Aquaman Review (2018)

The butt of many a joke throughout DC’s history, Aquaman has been a superhero that has been a bit hard to take seriously. Bedecked in bright orange and green while using a seahorse as a mode of transport, this was a character that was hard to imagine working well in the era of modern comic book movies. The closest audiences had got to a modern take on the underwater hero was a failed tv pilot starring Justin Hartley and, honestly, it’s probably a good thing that the series didn’t get made. (You can see the very 2000’s intro here: https://youtu.be/H_VYf4KwNj8).

However, once Jason Momoa was cast as Aquaman by Zack Snyder for Justice League, it started becoming clear that the movie version of the Atlantean would be leaving behind his campy source material, becoming a rugged force to be reckoned with. Momoa’s turn as Aquaman was both charismatic and grounded enough to make the hero one of the standouts in the otherwise all-over-the-place Justice League.

Which brings us to Aquaman’s standalone movie. Helmed by horror extraordinaire James Wan, this was one of the films, along with the upcoming Shazam and Wonder Woman ’84, that would show audience the direction that the DC movie universe would be heading going forward. The trailers did a good job of selling the story of the film and created a generally good feeling about the potential end product.

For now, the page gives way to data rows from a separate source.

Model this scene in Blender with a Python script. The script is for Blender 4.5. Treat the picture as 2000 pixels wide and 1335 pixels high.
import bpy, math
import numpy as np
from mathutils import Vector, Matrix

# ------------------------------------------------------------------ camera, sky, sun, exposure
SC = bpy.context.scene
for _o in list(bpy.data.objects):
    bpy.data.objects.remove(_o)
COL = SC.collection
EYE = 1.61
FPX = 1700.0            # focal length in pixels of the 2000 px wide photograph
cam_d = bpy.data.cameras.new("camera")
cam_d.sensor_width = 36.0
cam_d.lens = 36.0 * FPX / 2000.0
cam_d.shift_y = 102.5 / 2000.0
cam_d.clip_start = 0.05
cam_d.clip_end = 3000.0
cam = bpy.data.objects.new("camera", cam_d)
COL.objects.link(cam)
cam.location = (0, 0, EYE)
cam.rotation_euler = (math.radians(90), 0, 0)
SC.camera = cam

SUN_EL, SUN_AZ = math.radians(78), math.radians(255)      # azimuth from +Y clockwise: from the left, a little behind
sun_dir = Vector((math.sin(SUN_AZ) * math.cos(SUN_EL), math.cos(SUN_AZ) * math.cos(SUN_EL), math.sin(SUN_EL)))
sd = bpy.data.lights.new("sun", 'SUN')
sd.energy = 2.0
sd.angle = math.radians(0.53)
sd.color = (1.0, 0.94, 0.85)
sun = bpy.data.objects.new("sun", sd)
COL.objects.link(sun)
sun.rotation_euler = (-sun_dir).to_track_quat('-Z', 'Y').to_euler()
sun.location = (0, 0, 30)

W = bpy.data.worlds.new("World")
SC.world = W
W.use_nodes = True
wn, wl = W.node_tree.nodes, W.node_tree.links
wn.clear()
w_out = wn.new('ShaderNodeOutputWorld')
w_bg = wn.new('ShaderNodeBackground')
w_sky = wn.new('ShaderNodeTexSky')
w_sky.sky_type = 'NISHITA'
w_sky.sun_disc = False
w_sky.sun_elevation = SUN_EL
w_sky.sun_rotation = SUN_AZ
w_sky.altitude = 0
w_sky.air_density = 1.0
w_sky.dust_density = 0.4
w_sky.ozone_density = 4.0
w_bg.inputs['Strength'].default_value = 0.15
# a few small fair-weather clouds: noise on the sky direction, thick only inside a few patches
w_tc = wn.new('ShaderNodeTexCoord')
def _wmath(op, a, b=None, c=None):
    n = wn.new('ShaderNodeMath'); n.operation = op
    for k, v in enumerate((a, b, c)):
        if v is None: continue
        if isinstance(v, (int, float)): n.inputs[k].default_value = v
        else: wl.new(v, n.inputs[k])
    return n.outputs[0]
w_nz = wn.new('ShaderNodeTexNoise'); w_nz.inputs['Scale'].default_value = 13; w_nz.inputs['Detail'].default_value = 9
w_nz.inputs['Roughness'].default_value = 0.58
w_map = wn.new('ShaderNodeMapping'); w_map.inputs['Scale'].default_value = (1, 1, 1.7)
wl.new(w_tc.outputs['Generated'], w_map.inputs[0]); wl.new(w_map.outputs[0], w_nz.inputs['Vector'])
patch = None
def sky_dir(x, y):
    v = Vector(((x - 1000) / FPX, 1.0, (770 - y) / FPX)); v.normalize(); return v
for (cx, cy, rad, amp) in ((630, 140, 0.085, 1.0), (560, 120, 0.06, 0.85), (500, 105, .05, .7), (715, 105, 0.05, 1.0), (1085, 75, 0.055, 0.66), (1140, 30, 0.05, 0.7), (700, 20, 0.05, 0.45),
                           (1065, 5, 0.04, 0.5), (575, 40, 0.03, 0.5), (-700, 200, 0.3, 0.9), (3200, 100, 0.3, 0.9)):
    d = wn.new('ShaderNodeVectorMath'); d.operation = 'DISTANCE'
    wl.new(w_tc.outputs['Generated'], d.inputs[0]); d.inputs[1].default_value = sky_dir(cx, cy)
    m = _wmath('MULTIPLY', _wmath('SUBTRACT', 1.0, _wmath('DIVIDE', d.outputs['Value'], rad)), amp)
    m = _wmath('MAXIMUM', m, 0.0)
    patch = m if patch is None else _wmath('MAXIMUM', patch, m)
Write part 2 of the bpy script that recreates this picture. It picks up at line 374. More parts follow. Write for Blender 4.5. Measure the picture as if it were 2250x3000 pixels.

Sadly, the actual result doesn’t fully live up to those expectations. Wan’s Aquaman is a silly fun film that is wildly uneven across the board. With a cast consisting of Momoa, Nicole Kidman (Queen Atlanna), Amber Heard (Mera), Willem Dafoe (Vulko), Patrick Wilson (Orm), Temuera Morrison (Tom Curry) and Dolph Lundgren (King Nereus), the acting is a bit all over the place, with some actors giving it their all, while others just phone in.

Heard as Mera is particularly weak and wooden, with a lot of her lines not really packing any sort of punch and her chemistry with Momoa was almost non-existent, making the predictable romance between the two seemingly come out of nowhere. The attempts at banter between Heard and Momoa were borderline painful, with Heard just not able to keep up with Momoa’s inherent charm. In terms of acting I couldn’t pick which was the worst offender, Heard’s line delivery or Temuera’s attempt at an American accent.

On the other end of the spectrum, Wilson as Orm is obviously trying to give a sense of nuance to his villainous role, going all in on the character, loud and bombastic, to a level where you can see where Orm’s motivations are coming from, but the movie doesn’t fully capitalise on the making him seem truly sympathetic.

This is a movie that has had the kitchen sink thrown at it. It incorporates ideas from multiple movies, even ones you didn’t think could be part of this film. There are so many McGuffins and the story could use a bit of simplification. But the parts of the movie that work, work well. Almost enough to make you sort of ignore the weaker sections. From my first viewing, I’d say the things that worked would have a 70/30 split with the things that don’t.

It’s obvious that DC and Warner Brothers want to move away from the dark, muted palette of their previous films, and have made Aquaman a smorgasbord of vibrant colours. The depiction of Atlantis and the various kingdoms of the seven seas are stunning in their design and the effort taken to differentiate the various nations and their environments pays off, creating a vast new world under the sea. And the design choices don’t just stop at the environments, as the creative aesthetic flows throughout the film, from the costumes to the tech used by the Atlanteans.

And while the designs are amazing, the CG work in the film (much like most things in the movie) is a bit on and off. It goes from depicting the most bad-ass sea-horses ever seen, to bad green-screening and cg doubles. It may be due to various VFX houses working on different areas of the film but the overall result is not a polished as it could have been.

At its core, Aquaman builds a foundation for DC to work off. It’s not an amazing film, but it’s good entertainment. It feels like it’s trying to too much at once and would have benefitted with some defter editing to streamline the story. The dialog could have used some work as well, with a lot of the jokes falling flat in the viewing I went to, or just being predictable enough to see them coming a mile away.

Aquaman is a good start for the new DC, but I hope Shazam and Wonder Woman ’84 do a better job. I’d normally say watch it at home, but the visual spectacle deserves to be seen in theatres.

I give Aquaman a 6.5 out 10. And yes, there is a post-credit scene.